Starting out, doubling back

I make no progress with Patrick White’s Voss. At the end of every chapter I read, I go back and read it from the beginning, lingering over scenes and passages, adding to the annotations I’ve already littered the margins with. Technically, I am about to begin Chapter 6. But I’ve backtracked so many times, reliving pages—I’ve even gone ahead [something I rarely do] to read more and more, and eager to experience those scenes as they fit into the narrative, but appreciating them still out of context. What is wrong with me?

It’s a strange book, a stranger book for me to read. It’s about the wastelands of Australia in the 19th century, dared to be explored by one Johann Ulrich Voss, madman misfit genius, arrogant and awkward and doubly estranged to a land that is nonetheless his home. It’s also about the love between him and headstrong, independent Laura Trevelyan—another foreigner forced to adapt to the land, another misfit. It’s an adventure, it’s hidden love, it’s damnably good prose, it’s the most alive and complex characters filling a world so alien to me, but now so very much welcome.

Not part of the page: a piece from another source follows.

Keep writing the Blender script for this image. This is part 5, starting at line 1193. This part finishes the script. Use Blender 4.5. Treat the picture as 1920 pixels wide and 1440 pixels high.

Questions about home abound. Laura, in her first meeting with Voss, is struck by how both possessive the man is of Australia and how at ease he is there. Her? “She was so afraid of the country which, for lack of any other, she supposed was hers.” We find echoes of this sentiment as we move on—mostly from observations of the astute Laura. This is an adopted home; Australia’s essential history is one of exile or dead-ends or second chances. At a dinner party, the topic of Voss’s venture is discussed, and Voss himself:

‘He is obsessed by this country,’ said Laura Trevelyan. ‘That was at once obvious.’

‘He is a bit mad,’ pursued the Lieutenant monotonously.

‘But he is not afraid,’ said Laura.

‘Who is afraid?’ asked Tom Radclyffe.

‘Everyone is still afraid, or most of us, of this country, and will not say it. We are not yet possessed of understanding.’

The Lieutenant snorted, to whom there was nothing to understand.

‘I would like not like to ride very far into it,’ admitted Belle, ‘and meet a lot of blacks, and deserts, and rocks, and skeletons, they say, of men that have died.’

‘But Laura, together with the obsessed Herr Voss, is unafraid. Is that it?’ asked Lieutenant Radclyffe.

‘I have been afraid,’ said Laura Trevelyan. ‘And it will be some time, I expect, before I am able to grasp anything so foreign and incomprehensible. It is not my country, although I have lived in it.’

Tom Radclyffe laughed.

‘It is not that German’s.’

‘It is his by right of vision,’ answered the young woman.

And it is. Indeed, Voss, earlier, quite plainly says: “I am compelled into this country.” That this uncharted land is his home is matter-of-fact—it’s such a ridiculous claim, but one made with conviction. He may be right, he may be wrong. This might just be a bad idea, if a foolish one. His purpose for discovering a land he feels already his? “I will cross the continent from one end to the other. I have every intention to know it with my heart.” That, simply, that.

For now, at least.

There is still so much, so much. And I’m only yet to begin the sixth chapter! I want to talk about Voss’s madness, his ridiculousness, but how heroic he seems to my eyes. And silly, yes, that too. I want to talk about the inscrutable Laura as best I could. I want to linger over their few moments together, corporeally, their bodies occupying the same space—this is, after all, not just about hidden love, but love that spans lands, connected only by letters and thoughts and visions and dreams. I want to talk about how disquieting this book is, and how alive it is in my hand—the winds thick with dry dust, the heat against one’s burning nape, the sweat curling down backs.

I continue to make no progress, walking around in circles, talking to myself, plucking lines and passages out of memory and air.

_______

(Yes, there is a [bookmark in the shape of a] hand flailing out of the cover image’s waistband, um ok, crotch. Yes, there is. No, I didn’t do it on purpose. I find it really funny now, though, because I am immature.)